**The data**
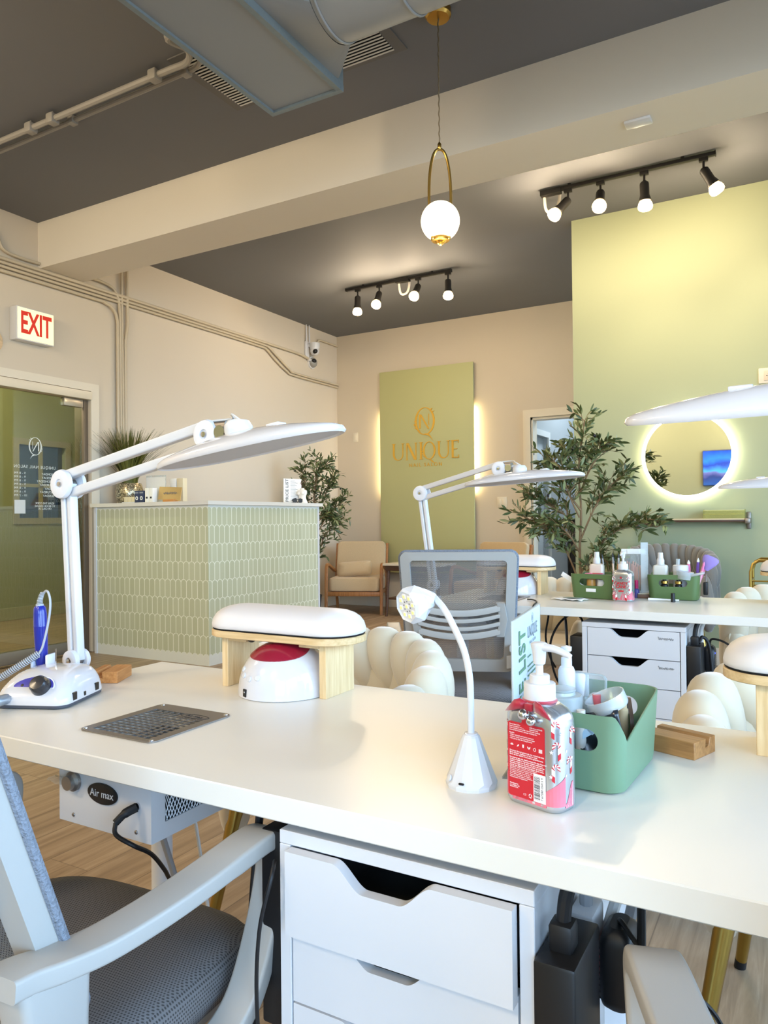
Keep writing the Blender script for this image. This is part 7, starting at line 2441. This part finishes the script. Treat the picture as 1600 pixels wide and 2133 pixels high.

---

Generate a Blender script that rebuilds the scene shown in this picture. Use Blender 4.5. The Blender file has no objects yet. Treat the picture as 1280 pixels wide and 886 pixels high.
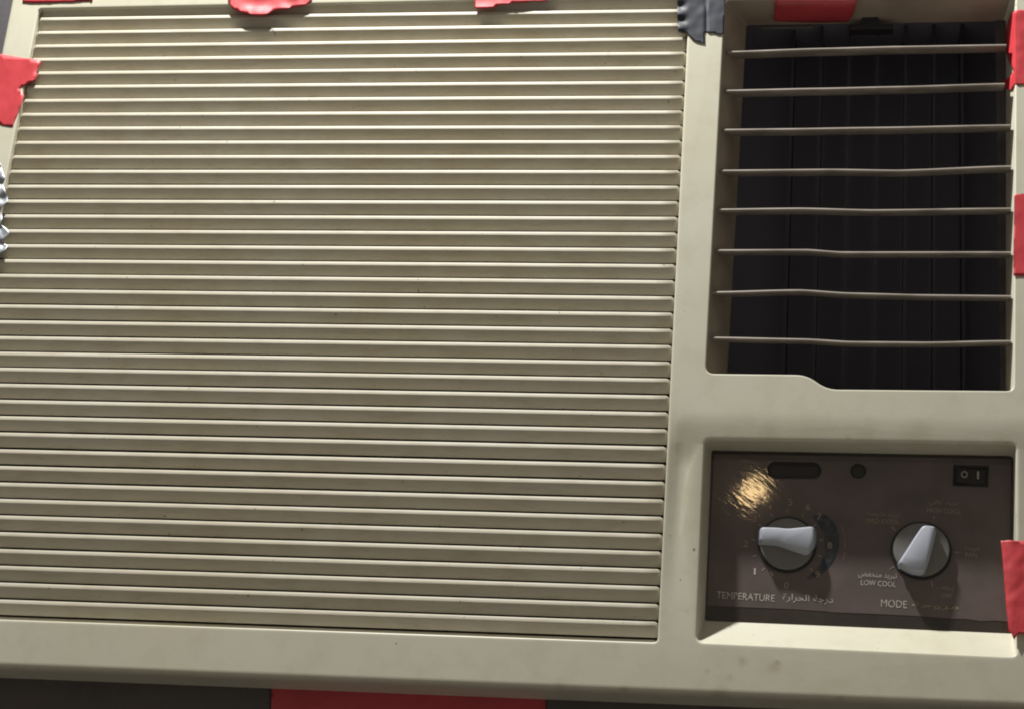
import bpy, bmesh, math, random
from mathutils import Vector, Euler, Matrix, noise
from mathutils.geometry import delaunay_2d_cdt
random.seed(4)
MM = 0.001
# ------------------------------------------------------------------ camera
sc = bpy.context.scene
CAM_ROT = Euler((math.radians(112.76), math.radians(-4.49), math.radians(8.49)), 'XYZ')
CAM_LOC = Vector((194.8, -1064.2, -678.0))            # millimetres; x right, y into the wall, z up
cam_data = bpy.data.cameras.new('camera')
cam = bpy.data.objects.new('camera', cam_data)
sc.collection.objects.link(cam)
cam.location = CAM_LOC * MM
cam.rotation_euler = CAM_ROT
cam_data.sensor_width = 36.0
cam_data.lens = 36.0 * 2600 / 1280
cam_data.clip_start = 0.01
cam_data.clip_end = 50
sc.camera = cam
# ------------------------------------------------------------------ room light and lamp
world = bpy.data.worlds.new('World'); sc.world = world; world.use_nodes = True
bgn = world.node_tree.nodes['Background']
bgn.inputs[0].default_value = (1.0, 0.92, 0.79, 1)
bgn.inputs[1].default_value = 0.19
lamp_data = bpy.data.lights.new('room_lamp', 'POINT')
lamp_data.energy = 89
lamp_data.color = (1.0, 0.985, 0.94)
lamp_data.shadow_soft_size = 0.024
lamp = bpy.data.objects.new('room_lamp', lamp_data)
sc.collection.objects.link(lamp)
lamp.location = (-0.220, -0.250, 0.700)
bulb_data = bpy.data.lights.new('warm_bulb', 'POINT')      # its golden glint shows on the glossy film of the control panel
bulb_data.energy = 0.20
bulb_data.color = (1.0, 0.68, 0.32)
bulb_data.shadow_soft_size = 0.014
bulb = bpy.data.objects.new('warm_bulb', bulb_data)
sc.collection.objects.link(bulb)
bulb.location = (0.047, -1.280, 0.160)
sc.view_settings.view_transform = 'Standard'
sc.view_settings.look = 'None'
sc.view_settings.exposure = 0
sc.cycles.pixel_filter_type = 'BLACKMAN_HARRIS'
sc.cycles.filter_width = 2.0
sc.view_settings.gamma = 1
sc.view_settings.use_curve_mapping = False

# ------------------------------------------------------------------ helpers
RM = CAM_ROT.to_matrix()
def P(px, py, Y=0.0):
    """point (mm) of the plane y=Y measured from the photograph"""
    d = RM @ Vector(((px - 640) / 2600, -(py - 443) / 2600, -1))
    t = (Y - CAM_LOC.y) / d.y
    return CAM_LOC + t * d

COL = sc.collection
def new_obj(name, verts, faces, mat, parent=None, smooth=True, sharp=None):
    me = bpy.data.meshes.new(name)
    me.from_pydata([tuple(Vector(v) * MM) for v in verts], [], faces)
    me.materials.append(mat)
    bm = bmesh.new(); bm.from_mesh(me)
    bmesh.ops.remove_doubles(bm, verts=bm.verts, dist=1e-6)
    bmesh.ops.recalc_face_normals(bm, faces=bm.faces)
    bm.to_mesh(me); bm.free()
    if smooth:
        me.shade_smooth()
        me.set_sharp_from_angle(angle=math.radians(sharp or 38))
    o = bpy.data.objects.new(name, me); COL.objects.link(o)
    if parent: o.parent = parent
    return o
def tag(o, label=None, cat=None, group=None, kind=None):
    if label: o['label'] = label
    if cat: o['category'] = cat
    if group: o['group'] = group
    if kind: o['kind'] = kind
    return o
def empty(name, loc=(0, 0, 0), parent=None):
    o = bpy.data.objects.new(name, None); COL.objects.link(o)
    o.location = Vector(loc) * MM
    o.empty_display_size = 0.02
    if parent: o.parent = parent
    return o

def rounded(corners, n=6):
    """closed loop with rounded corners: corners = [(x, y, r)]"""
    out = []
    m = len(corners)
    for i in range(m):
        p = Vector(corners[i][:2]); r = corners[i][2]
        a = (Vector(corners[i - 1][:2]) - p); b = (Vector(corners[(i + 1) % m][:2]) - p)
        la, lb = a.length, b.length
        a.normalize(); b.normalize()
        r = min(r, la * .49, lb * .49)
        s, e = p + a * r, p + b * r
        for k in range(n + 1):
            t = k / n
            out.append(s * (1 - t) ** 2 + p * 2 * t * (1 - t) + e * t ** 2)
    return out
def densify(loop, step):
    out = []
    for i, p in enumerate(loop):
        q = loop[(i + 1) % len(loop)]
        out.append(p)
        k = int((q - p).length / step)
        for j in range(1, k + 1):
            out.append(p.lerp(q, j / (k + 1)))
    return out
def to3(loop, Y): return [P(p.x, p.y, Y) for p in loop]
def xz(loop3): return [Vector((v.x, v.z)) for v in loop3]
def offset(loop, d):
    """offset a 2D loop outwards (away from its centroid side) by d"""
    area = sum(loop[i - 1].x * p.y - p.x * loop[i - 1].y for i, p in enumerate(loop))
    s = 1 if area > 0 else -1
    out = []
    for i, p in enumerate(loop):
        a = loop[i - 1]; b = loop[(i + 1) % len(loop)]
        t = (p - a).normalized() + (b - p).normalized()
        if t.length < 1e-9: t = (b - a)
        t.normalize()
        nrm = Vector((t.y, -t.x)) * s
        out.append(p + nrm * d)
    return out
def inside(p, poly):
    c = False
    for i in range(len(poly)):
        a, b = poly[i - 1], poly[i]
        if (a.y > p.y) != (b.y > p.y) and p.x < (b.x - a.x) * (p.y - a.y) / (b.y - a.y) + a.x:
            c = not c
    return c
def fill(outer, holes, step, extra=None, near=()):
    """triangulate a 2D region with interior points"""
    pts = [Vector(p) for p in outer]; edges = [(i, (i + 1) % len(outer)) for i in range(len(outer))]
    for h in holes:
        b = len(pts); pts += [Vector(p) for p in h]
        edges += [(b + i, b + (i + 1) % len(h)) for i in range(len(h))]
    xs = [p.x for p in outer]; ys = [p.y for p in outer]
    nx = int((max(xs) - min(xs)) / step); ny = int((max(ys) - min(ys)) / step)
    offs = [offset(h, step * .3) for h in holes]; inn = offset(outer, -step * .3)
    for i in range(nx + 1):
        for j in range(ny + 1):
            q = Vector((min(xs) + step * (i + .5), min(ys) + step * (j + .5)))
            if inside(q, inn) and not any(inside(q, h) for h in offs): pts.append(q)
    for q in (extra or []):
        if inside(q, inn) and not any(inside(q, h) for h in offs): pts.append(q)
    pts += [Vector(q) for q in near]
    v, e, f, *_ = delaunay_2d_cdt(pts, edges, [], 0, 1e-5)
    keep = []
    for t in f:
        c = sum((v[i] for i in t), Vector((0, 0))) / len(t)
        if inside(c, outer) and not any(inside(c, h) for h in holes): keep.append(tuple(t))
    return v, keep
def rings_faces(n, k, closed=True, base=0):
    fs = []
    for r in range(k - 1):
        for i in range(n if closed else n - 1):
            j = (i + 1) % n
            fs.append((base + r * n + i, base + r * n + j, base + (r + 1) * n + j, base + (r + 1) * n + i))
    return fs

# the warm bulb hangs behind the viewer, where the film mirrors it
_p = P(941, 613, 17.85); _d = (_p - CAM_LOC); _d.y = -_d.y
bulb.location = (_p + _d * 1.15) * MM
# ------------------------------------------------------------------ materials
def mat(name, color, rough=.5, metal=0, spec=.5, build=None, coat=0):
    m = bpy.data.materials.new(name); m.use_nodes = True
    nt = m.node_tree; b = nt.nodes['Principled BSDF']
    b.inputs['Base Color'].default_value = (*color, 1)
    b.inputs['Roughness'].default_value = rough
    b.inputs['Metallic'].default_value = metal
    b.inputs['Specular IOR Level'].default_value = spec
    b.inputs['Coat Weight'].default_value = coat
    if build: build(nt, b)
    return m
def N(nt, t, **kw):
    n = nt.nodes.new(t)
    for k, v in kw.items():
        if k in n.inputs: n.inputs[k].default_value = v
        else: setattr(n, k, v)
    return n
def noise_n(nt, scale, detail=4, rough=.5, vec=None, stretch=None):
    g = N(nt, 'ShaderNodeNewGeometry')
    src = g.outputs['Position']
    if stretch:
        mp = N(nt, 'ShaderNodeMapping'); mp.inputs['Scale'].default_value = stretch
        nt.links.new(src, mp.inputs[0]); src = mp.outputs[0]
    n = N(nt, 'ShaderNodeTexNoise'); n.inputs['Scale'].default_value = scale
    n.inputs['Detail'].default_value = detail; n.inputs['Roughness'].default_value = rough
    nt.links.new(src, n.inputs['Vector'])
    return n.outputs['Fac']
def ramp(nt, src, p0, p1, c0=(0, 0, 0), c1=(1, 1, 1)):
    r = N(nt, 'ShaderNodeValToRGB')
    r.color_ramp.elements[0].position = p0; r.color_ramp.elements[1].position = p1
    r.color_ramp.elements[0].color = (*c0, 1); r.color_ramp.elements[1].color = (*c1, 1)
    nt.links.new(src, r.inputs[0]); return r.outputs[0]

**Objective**
Copy out each line that contains the word "this".

**Written answer**
Keep writing the Blender script for this image. This is part 7, starting at line 2441. This part finishes the script. Treat the picture as 1600 pixels wide and 2133 pixels high.
Generate a Blender script that rebuilds the scene shown in this picture. Use Blender 4.5. The Blender file has no objects yet. Treat the picture as 1280 pixels wide and 886 pixels high.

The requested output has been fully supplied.